もちろん、私は君の選択を受け入れる以外になかった。だが、心の中では、そして、魂の部分では、君を選ばないということは不可能だった。代表辞退を受け入れざるを得なかったが、これは止むを得ないことだった。だから、私もポジティブに反応する以外になかった。
「君の決断は理解した。だが、決断を翻すことを期待している」と君には伝えたものだ。
代表辞退という行為に、個人的には否定的な感覚はなかった。とにかく、私は君の個性を気に入っていた。日本を愛しているにも関わらず、代表入りを拒否する。その事実に関して、個性の表出という一点で私は嬉しかった。イラつき、落胆もしたが、それは君の個性に対してではない。
この男は他とは違うと悟った瞬間でもあった。五輪代表とA代表で、君は私にとってスペシャルな選手だった。我々の関係はあまりに奇妙だったと思う。身近な存在になれたが、代表辞退があった後に特別な関係になったのだから。この男を諦めることはできないとも感じた。
代表という集団には様々な個性が必要だ。直樹さんのような反応を私は愛した。私の求める組織とは活発で躍動感を意味しており、油断や停滞は存在しない。他のメンバーは当時あまりに若く、若手は私を少し恐れていたかもしれない。あるいは、あまりに敬意を払っていたのだろうか。

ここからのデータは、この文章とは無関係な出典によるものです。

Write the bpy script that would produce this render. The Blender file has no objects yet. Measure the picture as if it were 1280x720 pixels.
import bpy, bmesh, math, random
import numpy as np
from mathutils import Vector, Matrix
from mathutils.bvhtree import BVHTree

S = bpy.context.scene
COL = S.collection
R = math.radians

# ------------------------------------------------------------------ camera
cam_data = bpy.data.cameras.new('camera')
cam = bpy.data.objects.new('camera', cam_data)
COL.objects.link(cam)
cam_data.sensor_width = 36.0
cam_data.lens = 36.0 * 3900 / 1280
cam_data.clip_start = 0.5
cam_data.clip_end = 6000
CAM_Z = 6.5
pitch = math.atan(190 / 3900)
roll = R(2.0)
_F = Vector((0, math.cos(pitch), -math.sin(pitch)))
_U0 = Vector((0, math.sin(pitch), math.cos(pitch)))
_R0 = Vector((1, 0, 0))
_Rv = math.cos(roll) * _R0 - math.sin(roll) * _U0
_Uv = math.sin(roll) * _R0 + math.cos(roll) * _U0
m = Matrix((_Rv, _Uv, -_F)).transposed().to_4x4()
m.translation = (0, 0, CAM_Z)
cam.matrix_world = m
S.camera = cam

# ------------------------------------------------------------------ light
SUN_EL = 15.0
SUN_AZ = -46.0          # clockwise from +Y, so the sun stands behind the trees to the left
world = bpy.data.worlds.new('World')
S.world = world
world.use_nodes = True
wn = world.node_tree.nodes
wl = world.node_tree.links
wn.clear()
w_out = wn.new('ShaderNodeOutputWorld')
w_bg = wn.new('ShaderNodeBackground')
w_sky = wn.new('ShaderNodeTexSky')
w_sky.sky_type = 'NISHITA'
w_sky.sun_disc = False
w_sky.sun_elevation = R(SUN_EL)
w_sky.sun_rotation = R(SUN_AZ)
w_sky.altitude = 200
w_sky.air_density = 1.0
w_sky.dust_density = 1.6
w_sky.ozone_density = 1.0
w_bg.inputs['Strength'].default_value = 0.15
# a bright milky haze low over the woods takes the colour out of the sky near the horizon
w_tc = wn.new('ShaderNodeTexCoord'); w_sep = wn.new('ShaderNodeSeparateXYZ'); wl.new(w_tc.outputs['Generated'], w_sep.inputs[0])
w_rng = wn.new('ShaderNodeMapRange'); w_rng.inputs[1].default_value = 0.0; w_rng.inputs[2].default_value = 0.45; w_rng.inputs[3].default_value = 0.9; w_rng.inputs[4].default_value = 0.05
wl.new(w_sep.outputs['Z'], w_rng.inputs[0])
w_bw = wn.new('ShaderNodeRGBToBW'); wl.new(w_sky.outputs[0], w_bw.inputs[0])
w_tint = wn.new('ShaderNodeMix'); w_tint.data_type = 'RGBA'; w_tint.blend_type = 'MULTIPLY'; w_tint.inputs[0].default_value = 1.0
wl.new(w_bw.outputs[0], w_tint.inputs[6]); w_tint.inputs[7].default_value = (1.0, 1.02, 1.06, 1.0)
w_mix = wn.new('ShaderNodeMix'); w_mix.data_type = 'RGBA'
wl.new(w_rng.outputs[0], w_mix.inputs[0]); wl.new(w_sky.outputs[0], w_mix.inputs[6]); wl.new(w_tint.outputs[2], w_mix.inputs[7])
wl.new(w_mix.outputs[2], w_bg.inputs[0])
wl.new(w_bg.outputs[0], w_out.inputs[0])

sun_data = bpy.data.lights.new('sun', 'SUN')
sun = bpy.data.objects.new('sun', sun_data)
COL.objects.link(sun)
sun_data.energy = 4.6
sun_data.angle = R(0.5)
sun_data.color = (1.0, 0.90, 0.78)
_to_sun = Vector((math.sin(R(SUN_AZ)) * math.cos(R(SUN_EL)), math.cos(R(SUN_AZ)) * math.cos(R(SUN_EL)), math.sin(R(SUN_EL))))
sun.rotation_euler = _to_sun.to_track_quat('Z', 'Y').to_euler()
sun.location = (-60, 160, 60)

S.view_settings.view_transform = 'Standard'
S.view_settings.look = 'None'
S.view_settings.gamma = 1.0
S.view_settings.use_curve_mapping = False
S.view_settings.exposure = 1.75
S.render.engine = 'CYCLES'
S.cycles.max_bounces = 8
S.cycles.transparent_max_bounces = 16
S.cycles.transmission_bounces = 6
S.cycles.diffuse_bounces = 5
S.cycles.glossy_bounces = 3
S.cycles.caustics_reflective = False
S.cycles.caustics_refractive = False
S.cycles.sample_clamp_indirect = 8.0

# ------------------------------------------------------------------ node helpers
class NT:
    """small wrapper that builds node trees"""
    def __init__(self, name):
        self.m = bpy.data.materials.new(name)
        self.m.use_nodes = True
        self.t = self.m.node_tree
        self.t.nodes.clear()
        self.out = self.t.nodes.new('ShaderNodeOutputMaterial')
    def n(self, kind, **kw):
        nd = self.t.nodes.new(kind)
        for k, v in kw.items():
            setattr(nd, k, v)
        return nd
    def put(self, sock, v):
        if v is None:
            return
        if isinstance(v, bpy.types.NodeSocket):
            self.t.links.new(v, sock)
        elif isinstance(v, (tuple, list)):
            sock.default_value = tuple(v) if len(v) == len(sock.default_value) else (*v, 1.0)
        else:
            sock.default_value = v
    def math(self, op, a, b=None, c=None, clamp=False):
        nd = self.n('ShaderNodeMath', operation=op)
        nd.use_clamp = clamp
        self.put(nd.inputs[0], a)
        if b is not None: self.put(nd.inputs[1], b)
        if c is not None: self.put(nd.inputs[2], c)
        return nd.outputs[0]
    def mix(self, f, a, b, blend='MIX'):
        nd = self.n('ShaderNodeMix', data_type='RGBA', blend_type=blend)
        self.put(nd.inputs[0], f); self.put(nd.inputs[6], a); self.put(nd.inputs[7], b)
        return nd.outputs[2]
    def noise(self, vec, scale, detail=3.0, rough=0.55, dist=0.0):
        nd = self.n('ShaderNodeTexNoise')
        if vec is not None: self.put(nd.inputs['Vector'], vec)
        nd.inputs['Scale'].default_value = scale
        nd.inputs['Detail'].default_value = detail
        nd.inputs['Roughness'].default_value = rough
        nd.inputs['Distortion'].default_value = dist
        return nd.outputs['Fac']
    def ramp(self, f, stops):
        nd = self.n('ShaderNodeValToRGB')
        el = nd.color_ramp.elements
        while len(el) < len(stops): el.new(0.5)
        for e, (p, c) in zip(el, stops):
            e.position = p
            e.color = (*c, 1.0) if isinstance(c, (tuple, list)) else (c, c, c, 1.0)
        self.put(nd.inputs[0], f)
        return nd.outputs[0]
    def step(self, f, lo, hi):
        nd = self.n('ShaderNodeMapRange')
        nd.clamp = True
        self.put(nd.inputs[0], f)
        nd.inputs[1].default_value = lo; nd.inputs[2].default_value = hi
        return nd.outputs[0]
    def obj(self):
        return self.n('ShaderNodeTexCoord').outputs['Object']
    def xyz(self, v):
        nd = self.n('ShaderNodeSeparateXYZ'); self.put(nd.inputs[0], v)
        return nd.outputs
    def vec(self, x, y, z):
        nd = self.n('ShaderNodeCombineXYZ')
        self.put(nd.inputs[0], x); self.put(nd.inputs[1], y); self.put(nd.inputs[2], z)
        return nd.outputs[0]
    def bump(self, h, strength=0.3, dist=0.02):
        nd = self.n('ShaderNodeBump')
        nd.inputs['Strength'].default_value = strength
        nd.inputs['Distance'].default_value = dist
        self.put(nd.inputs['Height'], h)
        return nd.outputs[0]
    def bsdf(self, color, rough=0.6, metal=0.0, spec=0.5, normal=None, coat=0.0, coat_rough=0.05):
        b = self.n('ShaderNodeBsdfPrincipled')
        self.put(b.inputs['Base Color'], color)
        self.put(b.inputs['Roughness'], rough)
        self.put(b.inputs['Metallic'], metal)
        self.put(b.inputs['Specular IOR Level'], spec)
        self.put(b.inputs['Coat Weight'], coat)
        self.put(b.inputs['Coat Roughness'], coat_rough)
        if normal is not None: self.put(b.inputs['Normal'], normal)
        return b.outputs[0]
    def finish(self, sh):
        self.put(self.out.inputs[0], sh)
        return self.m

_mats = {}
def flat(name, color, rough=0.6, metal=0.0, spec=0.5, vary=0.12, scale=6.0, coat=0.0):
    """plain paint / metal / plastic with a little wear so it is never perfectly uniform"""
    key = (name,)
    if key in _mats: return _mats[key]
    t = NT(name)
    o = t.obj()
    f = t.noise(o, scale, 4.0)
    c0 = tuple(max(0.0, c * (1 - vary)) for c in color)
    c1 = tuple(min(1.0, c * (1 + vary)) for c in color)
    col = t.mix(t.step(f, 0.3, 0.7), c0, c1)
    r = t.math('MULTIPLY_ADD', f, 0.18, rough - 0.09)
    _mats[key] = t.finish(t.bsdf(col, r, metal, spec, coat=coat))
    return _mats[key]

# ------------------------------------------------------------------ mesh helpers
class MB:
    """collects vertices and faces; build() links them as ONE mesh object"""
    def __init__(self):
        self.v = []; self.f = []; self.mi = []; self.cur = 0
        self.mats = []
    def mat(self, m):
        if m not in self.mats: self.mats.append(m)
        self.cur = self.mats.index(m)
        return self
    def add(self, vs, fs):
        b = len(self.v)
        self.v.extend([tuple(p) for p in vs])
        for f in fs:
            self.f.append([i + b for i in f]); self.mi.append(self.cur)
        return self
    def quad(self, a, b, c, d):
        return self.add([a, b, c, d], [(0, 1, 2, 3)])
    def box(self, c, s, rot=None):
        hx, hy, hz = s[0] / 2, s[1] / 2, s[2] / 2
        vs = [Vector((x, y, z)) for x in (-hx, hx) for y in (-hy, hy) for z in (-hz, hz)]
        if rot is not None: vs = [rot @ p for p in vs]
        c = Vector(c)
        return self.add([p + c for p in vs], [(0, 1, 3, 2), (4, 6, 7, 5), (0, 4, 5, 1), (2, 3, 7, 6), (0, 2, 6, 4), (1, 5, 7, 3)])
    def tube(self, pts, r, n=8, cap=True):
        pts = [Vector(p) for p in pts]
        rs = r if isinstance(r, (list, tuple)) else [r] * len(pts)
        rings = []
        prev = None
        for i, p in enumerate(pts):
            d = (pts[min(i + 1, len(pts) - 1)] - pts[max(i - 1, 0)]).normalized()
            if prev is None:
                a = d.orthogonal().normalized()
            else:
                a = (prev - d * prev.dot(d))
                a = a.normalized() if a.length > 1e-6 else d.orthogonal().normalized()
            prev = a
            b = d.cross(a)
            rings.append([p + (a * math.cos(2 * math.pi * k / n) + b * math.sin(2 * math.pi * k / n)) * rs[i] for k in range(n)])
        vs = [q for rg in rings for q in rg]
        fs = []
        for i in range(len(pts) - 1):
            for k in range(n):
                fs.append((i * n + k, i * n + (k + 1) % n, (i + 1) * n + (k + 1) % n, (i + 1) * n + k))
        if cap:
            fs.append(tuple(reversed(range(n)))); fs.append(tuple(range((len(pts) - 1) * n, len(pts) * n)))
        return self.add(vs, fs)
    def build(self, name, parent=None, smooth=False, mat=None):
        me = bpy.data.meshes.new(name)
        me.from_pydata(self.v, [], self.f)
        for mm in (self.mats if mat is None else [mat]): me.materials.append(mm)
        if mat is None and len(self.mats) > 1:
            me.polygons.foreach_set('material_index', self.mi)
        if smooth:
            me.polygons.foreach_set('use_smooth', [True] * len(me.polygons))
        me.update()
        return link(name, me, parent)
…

しかし、君は全くお構いなしだった。ただ、君に対するマネジメントは難しくなかった。そして、楽しみでもあった。我々の関係性は成熟した大人の関係だったと思う。ヨーロッパ的な関係だ。
代表監督の初期、私と他の選手の関係は教師と生徒だった。私は3-5-2システムを植え付ける過程において、選手に自由を与えなかった。私はすべきことを伝え、交響楽団の指揮者のような役割。選手を導き、何をすべきか、どう実践すべきかを伝えた。
監督が教師であるなら、監督は選手を大人としてみなすことはない。眼に映る姿は生徒でしかない。だが、直樹さん、私たちの関係性はかなり熟成したものだったと言える。
余裕がある。流動的で、尊敬もある。君との間で揉めごとは一切思い出せない。私が頼りとし、事象を共有できる人間でもあり、アドバイスを求めることもできる存在だった。常に、君には信頼を寄せていたんだ。